§ WHAT TO WORK ON: Give back the exact lines spanning from the line with "M['under']=mat('cabinet_underside',(0.80,0.80,0.90),0.5)" to the line with "M['wallw']=mat('white_wall_paint',(0.93,0.93,0.935),0.6)", with both of those lines included and no others.

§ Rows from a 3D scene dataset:
>>>

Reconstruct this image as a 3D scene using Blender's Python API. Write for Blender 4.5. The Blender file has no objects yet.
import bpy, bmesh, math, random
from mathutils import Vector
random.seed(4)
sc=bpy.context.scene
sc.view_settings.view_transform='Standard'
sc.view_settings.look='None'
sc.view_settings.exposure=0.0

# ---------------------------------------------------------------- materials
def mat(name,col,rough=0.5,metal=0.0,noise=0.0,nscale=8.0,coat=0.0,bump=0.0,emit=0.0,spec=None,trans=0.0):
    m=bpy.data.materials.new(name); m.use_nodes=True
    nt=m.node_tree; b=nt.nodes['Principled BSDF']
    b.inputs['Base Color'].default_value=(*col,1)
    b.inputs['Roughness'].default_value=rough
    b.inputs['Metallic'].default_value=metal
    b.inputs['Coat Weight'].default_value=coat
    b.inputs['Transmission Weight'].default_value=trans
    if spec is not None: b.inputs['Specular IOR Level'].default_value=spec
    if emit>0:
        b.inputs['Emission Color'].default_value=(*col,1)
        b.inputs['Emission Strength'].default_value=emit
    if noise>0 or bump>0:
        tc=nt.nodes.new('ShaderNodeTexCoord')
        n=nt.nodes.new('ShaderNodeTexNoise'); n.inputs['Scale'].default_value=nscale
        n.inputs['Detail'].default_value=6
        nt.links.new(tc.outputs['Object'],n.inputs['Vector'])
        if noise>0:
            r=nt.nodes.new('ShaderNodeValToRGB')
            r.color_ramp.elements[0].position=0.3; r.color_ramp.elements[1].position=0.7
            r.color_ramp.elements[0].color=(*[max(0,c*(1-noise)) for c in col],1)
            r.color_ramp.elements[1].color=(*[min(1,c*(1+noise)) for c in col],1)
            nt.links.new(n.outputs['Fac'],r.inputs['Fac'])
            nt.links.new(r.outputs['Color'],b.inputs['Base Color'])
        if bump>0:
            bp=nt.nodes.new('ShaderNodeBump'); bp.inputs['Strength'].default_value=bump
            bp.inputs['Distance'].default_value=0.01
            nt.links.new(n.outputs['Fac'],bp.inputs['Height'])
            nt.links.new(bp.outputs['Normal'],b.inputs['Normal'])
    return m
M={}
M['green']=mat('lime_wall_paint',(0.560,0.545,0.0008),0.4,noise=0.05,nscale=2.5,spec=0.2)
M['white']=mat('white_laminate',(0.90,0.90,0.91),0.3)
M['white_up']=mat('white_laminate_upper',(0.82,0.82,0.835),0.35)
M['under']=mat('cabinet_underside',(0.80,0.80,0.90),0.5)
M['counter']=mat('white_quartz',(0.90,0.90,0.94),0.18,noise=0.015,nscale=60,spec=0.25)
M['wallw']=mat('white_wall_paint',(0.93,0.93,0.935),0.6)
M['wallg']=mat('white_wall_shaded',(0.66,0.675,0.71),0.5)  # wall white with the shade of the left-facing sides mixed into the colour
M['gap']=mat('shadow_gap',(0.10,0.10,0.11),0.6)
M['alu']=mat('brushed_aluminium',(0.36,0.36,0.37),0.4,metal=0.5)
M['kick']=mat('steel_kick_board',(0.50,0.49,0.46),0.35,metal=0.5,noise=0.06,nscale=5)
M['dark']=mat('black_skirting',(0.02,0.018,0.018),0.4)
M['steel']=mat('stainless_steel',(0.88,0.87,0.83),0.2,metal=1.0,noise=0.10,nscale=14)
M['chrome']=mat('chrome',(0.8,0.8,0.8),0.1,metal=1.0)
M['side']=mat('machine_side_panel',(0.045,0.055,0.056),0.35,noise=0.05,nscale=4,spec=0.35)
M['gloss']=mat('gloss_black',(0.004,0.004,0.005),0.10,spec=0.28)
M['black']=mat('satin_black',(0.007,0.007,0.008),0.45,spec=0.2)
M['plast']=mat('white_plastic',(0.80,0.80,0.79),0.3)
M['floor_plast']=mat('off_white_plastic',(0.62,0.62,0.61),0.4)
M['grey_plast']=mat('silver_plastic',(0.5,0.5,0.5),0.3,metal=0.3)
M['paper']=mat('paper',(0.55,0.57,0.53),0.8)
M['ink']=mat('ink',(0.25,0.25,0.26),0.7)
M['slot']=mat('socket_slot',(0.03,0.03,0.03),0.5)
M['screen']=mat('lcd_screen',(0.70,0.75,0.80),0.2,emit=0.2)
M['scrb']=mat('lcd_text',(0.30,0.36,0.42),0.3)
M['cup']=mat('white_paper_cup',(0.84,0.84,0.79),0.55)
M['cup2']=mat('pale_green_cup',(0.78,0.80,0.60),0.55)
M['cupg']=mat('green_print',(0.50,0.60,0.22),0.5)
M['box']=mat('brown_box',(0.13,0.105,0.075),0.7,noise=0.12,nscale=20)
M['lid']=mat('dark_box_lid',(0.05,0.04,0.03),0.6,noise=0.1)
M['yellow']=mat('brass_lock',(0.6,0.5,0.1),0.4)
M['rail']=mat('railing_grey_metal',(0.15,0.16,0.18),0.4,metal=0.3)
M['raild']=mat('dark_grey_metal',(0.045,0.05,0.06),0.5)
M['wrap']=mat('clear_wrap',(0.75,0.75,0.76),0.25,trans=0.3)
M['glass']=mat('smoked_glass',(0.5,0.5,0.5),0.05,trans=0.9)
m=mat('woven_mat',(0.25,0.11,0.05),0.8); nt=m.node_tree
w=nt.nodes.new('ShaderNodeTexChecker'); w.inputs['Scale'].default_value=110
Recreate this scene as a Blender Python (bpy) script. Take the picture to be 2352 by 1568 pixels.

<<<

§ RESULT OF THIS EXERCISE:
M['under']=mat('cabinet_underside',(0.80,0.80,0.90),0.5)
M['counter']=mat('white_quartz',(0.90,0.90,0.94),0.18,noise=0.015,nscale=60,spec=0.25)
M['wallw']=mat('white_wall_paint',(0.93,0.93,0.935),0.6)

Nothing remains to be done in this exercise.